Robert Klein was not always the hard-charging Chair of the Independent Citizens' Oversight Committee (ICOC), responsible for spearheading the raising and spending of $3 billion (to be repaid with at least $6 billion in California taxpayer funds) for cutting-edge (except for
what's already been done in South Korea) embryonic stem cell research to be conducted, among other places, at Stanford University (from whose law school he was graduated) and at companies founded by Stanford researchers and whose royalty payments on patents owned by Stanford and financed by Proposition 71 money, should they be somehow "repatriated" to the people of California as promised by Mr. Klein during the campaign to pass that Proposition (the provisions setting forth the requirements for said Chair position having been written by him to exclude all others but himself) will most likely make it impossible for bond counsel to California State Treasurer Phil Angelides (the elected official responsible for selling the $3/6 billion in stem cell bonds and currently a candidate for Governor of California) to provide an
"opinion" qualifying those bonds for "tax-exempt" status, thereby requiring the state to offer these bonds as taxable, which will require the taxpayers of California to turn over even more of their cash in the form of state taxes to the Wall Street bankers and high-net worth individuals who will be making the most assured part of the money (guaranteed by the "full faith and credit of the State of California [and its taxpayers]) flowing from here to there under the provisions written into law and the California constitution by Mr. Klein and his scientist-entrepreneur and lawyer associates from
The Farm, with the support of 59.1 per cent of California voters, in November, 2004.

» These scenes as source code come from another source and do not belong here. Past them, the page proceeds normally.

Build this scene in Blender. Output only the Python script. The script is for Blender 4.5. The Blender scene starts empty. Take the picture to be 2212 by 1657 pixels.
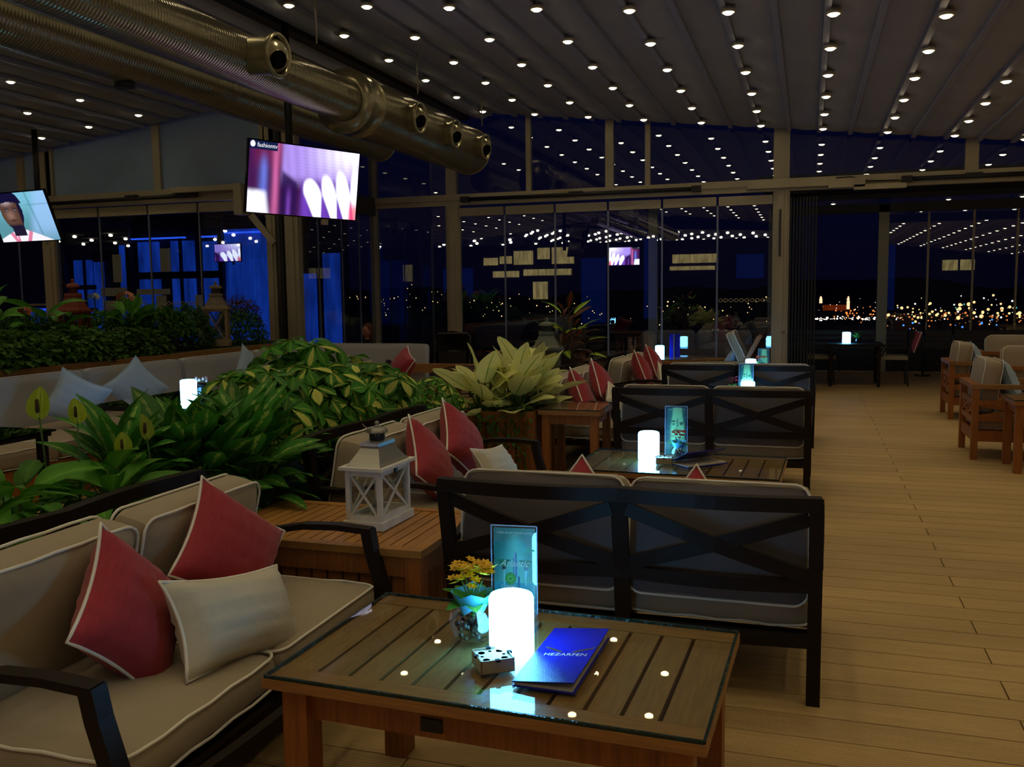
import bpy, math, random
from mathutils import Vector, Matrix, Euler
random.seed(7)
PI = math.pi
SC = bpy.context.scene
COL = SC.collection
# ---------------------------------------------------------------- camera
cam_d = bpy.data.cameras.new('camera'); cam = bpy.data.objects.new('camera', cam_d); COL.objects.link(cam)
cam_d.sensor_width = 36.0; cam_d.lens = 36.0 * 1975.0 / 2212.0
cam_d.clip_start = 0.05; cam_d.clip_end = 4000
PT, RO, YW = math.radians(5.635), math.radians(-0.72), math.radians(-17.95)
fw = Vector((math.sin(YW)*math.cos(PT), math.cos(YW)*math.cos(PT), -math.sin(PT)))
rt = Vector((math.cos(YW), -math.sin(YW), 0)); up = rt.cross(fw)
r2 = rt*math.cos(RO) + up*math.sin(RO); u2 = -rt*math.sin(RO) + up*math.cos(RO)
mw = Matrix((r2, u2, -fw)).transposed().to_4x4(); mw.translation = (0, 0, 1.55)
cam.matrix_world = mw
SC.camera = cam
# ---------------------------------------------------------------- view, world
SC.view_settings.view_transform = 'Standard'; SC.view_settings.look = 'None'
SC.view_settings.gamma = 1.0; SC.view_settings.exposure = 0.0
SC.view_settings.use_curve_mapping = False
SC.cycles.max_bounces = 6; SC.cycles.diffuse_bounces = 2; SC.cycles.glossy_bounces = 3
SC.cycles.transparent_max_bounces = 20; SC.cycles.transmission_bounces = 3
SC.cycles.sample_clamp_indirect = 3.0; SC.cycles.caustics_reflective = False; SC.cycles.caustics_refractive = False
W = bpy.data.worlds.new('night_sky'); SC.world = W; W.use_nodes = True
wn = W.node_tree.nodes; wl = W.node_tree.links
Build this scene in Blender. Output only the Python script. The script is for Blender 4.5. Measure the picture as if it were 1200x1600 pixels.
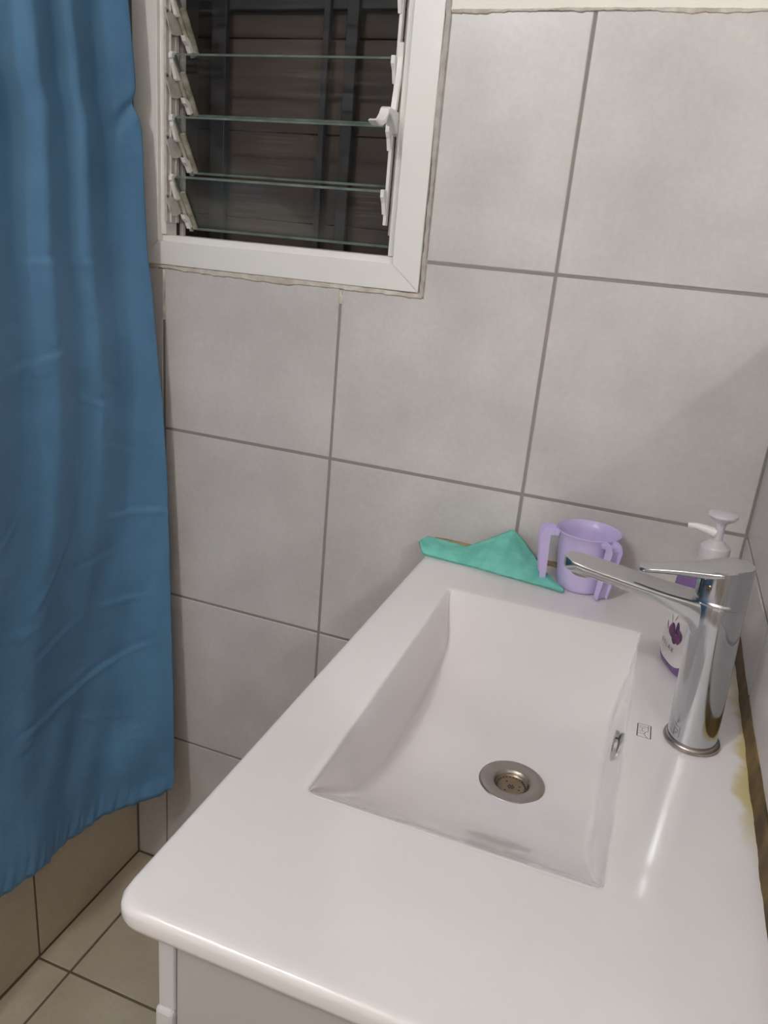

what happened in Fresno in the early 1980s
Earlier in his career, Mr. Klein made a name (and a considerable amount of money) for himself by being on both sides of bond sale arrangements he put into place in the name of the people of Fresno, when he both engineered the bond sales as an agent of the local government and profited from them as a partner of some of the beneficiaries of these "moderate-income housing" bonds.
As Mr. Klein's oft-repeated promises to offer "bond anticipation notes" to charitable and non-profit institutions who might want to take a flyer on the stem cell bonds he hopes to sell once the litigation hanging over the offering of these bonds is resolved (sometime in 2006) and consign themselves to making a "grant" of that money to Mr. Klein and the ICOC are re-iterated with increasing frequency on
public television and
public radio, those seeking more complete background information about his past experience with public financing as a source of private advancement might want to take a look at the obscure-but-now-available article published in the
Fresno Bee way back on May 13, 1984, under the title
"County bond consultant's role questioned." It seems that the more some things change, the more they remain like what they always were.
the Chair compliments this reporter on his proposal for a "virtual CIRM" and a "California BioGrid™"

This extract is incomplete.